• _RECORDED DATA_:
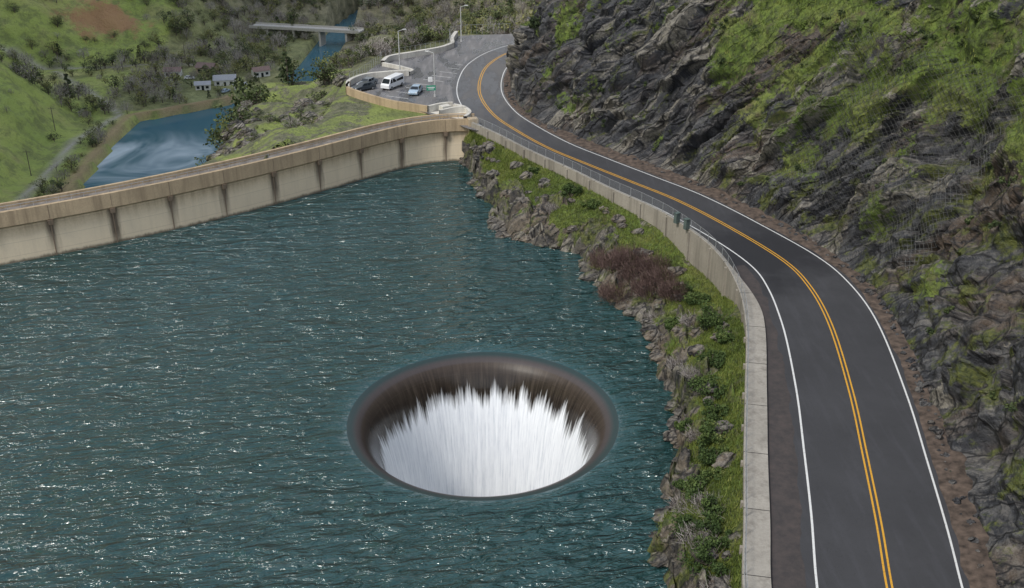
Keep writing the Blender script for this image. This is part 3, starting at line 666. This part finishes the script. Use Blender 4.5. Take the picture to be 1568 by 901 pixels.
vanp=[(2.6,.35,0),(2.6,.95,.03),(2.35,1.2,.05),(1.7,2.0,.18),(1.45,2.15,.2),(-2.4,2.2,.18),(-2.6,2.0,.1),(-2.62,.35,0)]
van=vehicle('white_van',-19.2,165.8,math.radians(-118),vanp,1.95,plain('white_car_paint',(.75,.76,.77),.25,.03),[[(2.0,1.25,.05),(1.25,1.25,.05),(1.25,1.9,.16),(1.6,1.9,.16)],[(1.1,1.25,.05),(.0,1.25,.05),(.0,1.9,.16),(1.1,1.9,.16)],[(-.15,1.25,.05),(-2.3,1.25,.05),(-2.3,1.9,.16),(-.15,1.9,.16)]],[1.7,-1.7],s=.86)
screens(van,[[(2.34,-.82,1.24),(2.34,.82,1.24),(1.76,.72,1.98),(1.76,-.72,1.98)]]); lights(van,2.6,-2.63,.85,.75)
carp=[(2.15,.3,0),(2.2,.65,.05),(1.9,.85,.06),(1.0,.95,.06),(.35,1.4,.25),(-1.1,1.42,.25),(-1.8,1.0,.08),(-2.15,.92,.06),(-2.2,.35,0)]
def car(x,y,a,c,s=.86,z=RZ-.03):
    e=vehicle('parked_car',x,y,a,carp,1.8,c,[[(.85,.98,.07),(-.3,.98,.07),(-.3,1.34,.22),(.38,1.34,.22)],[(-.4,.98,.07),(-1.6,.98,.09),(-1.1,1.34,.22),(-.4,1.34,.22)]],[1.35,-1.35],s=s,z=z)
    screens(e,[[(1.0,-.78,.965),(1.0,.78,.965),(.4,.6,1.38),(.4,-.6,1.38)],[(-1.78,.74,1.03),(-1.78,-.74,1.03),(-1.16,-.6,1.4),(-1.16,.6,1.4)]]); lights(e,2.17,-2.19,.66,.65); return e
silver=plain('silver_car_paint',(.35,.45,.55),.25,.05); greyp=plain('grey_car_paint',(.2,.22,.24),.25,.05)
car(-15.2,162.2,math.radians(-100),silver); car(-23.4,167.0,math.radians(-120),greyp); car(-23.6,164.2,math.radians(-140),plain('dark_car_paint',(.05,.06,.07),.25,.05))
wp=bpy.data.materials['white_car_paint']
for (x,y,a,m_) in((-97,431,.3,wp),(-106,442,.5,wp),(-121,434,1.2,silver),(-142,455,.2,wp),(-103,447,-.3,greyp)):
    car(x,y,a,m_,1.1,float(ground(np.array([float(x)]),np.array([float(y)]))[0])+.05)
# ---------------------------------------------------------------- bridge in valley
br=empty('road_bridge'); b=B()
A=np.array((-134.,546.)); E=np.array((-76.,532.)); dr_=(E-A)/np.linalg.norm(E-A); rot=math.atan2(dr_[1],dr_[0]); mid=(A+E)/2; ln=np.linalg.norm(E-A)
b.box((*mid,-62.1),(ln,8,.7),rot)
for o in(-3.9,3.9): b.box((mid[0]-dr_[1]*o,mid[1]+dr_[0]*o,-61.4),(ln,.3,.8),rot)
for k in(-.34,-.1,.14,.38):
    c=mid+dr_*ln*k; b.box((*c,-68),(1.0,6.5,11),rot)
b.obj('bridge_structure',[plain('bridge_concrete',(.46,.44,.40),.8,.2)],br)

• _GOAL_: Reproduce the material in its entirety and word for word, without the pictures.

• _RESPONSE FOR THIS EXERCISE_:
Keep writing the Blender script for this image. This is part 3, starting at line 666. This part finishes the script. Use Blender 4.5. Take the picture to be 1568 by 901 pixels.
vanp=[(2.6,.35,0),(2.6,.95,.03),(2.35,1.2,.05),(1.7,2.0,.18),(1.45,2.15,.2),(-2.4,2.2,.18),(-2.6,2.0,.1),(-2.62,.35,0)]
van=vehicle('white_van',-19.2,165.8,math.radians(-118),vanp,1.95,plain('white_car_paint',(.75,.76,.77),.25,.03),[[(2.0,1.25,.05),(1.25,1.25,.05),(1.25,1.9,.16),(1.6,1.9,.16)],[(1.1,1.25,.05),(.0,1.25,.05),(.0,1.9,.16),(1.1,1.9,.16)],[(-.15,1.25,.05),(-2.3,1.25,.05),(-2.3,1.9,.16),(-.15,1.9,.16)]],[1.7,-1.7],s=.86)
screens(van,[[(2.34,-.82,1.24),(2.34,.82,1.24),(1.76,.72,1.98),(1.76,-.72,1.98)]]); lights(van,2.6,-2.63,.85,.75)
carp=[(2.15,.3,0),(2.2,.65,.05),(1.9,.85,.06),(1.0,.95,.06),(.35,1.4,.25),(-1.1,1.42,.25),(-1.8,1.0,.08),(-2.15,.92,.06),(-2.2,.35,0)]
def car(x,y,a,c,s=.86,z=RZ-.03):
    e=vehicle('parked_car',x,y,a,carp,1.8,c,[[(.85,.98,.07),(-.3,.98,.07),(-.3,1.34,.22),(.38,1.34,.22)],[(-.4,.98,.07),(-1.6,.98,.09),(-1.1,1.34,.22),(-.4,1.34,.22)]],[1.35,-1.35],s=s,z=z)
    screens(e,[[(1.0,-.78,.965),(1.0,.78,.965),(.4,.6,1.38),(.4,-.6,1.38)],[(-1.78,.74,1.03),(-1.78,-.74,1.03),(-1.16,-.6,1.4),(-1.16,.6,1.4)]]); lights(e,2.17,-2.19,.66,.65); return e
silver=plain('silver_car_paint',(.35,.45,.55),.25,.05); greyp=plain('grey_car_paint',(.2,.22,.24),.25,.05)
car(-15.2,162.2,math.radians(-100),silver); car(-23.4,167.0,math.radians(-120),greyp); car(-23.6,164.2,math.radians(-140),plain('dark_car_paint',(.05,.06,.07),.25,.05))
wp=bpy.data.materials['white_car_paint']
for (x,y,a,m_) in((-97,431,.3,wp),(-106,442,.5,wp),(-121,434,1.2,silver),(-142,455,.2,wp),(-103,447,-.3,greyp)):
    car(x,y,a,m_,1.1,float(ground(np.array([float(x)]),np.array([float(y)]))[0])+.05)
# ---------------------------------------------------------------- bridge in valley
br=empty('road_bridge'); b=B()
A=np.array((-134.,546.)); E=np.array((-76.,532.)); dr_=(E-A)/np.linalg.norm(E-A); rot=math.atan2(dr_[1],dr_[0]); mid=(A+E)/2; ln=np.linalg.norm(E-A)
b.box((*mid,-62.1),(ln,8,.7),rot)
for o in(-3.9,3.9): b.box((mid[0]-dr_[1]*o,mid[1]+dr_[0]*o,-61.4),(ln,.3,.8),rot)
for k in(-.34,-.1,.14,.38):
    c=mid+dr_*ln*k; b.box((*c,-68),(1.0,6.5,11),rot)
b.obj('bridge_structure',[plain('bridge_concrete',(.46,.44,.40),.8,.2)],br)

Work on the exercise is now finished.